The third parties carried the cargo from Indian ports to the
hub port in feeder vessels. The mother vessel operated by the consortium members
carried the cargo onwards to the final destination. The following presents the
information in a schematic manner.

The assessee claimed benefit of India-Brazil treaty on the
ground that the entire income was earned from operation of ship.

 

The AO asked the assessee to file ship registration
certificate/charter party arrangement of ships operated by it and also to
substantiate that the cargo lifted by the feeder vessel, was on one-to-one
basis, transported further by the mother vessel. Since this requirement of the
AO was not met, the benefit of Article 8 was denied to the assessee. The amount
was taxed as business income in view of presence of agency PE. The amount of
income was calculated @ 10% of the freight under Rule 10.

 

The CIT(A) granted the benefit on the basis that the assessee
was engaged in the business of operation of ship in international traffic.

 

Before the Tribunal, the DR contended that the assessee
merely owned/chartered two ships and therefore all the voyages from Indian port
by feeder vessels were not continued by the mother vessel owned or chartered by
the assessee and therefore benefit of Article 8 was not available.

 

Held :

The Tribunal noted that the profit from operation of ship
would qualify for exemption in terms of India-Brazil treaty which grants
exclusive right of taxation to country of residence.

 

The Tribunal noted that unlike OECD Model, India-Brazil
treaty defined the term ‘operation of ships’ as under :

“The term ‘operation of ships or aircraft’ shall mean
business of transportation of persons, mail, livestock or goods carried on by
the owners or lessees/charterers of the ships or aircraft, including the sale
of tickets for such transportation on behalf of other enterprises”.

 


Having noted the above and having referred to the decision of
DDIT v. Balaji Shipping (UK) Ltd., (12 DTR 93) (Mum.), the Tribunal
concluded :

(1) Since the term operation of ship is specifically
defined in India-Brazil treaty, the same will need to be given the meaning as
defined and the scope of expression cannot be extended beyond the definition.
The OECD or other commentaries dealing with undefined terms are of no
assistance on interpretation of defined term.

(2) The expression ‘operation of ship’ as defined in
India-Brazil DTAA is restrictive to include business of transportation only by
the owner, lessee or charterer of the ship. The definition requires both the
conditions viz. (i) the business of transportation by ship, and (ii)
the assessee has to be a person who owns/leases/charters the ship.

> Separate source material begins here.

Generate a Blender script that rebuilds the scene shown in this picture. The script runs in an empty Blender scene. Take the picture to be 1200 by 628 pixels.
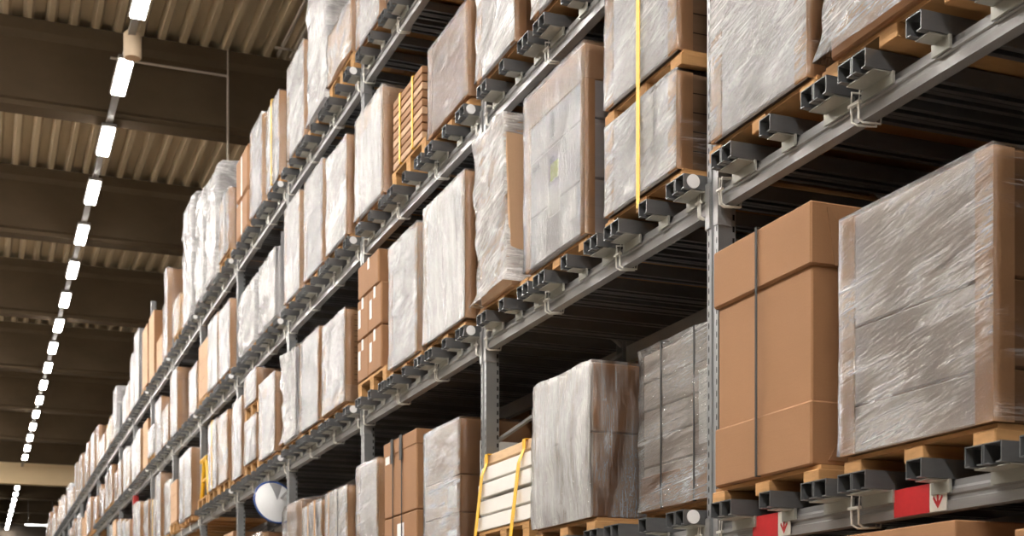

(3) The transportation from Indian port to the hub port
pursuant to the slot arrangement is not covered by Article 8, as the feeder
vessel is not owned/leased/chartered by the assessee. The benefit was denied
in respect of feeder activity.

(4) The benefit of the treaty was restricted to the profit
attributable to transportation by mother vessel. The Tribunal noted that
Article 8(3) of India-Brazil treaty specifically made the Article applicable
to profits from the participation in a pool, a joint business or an
international operating agency. Accordingly, the consortium arrangement
pursuant to which the mother vessels were available at the disposal of the
assessee pursuant to pool arrangement were accepted to be the ships which
could be regarded as owned/leased/chartered by the assessee.

(5) Since the evidence about the ships owned/
leased/chartered were not available, the matter was restored to the file of
the CIT(A) with the direction that the benefit of Article 8 was to be
restricted only to the extent of transportation by the ships which were
owned/leased/chartered by the consortium members.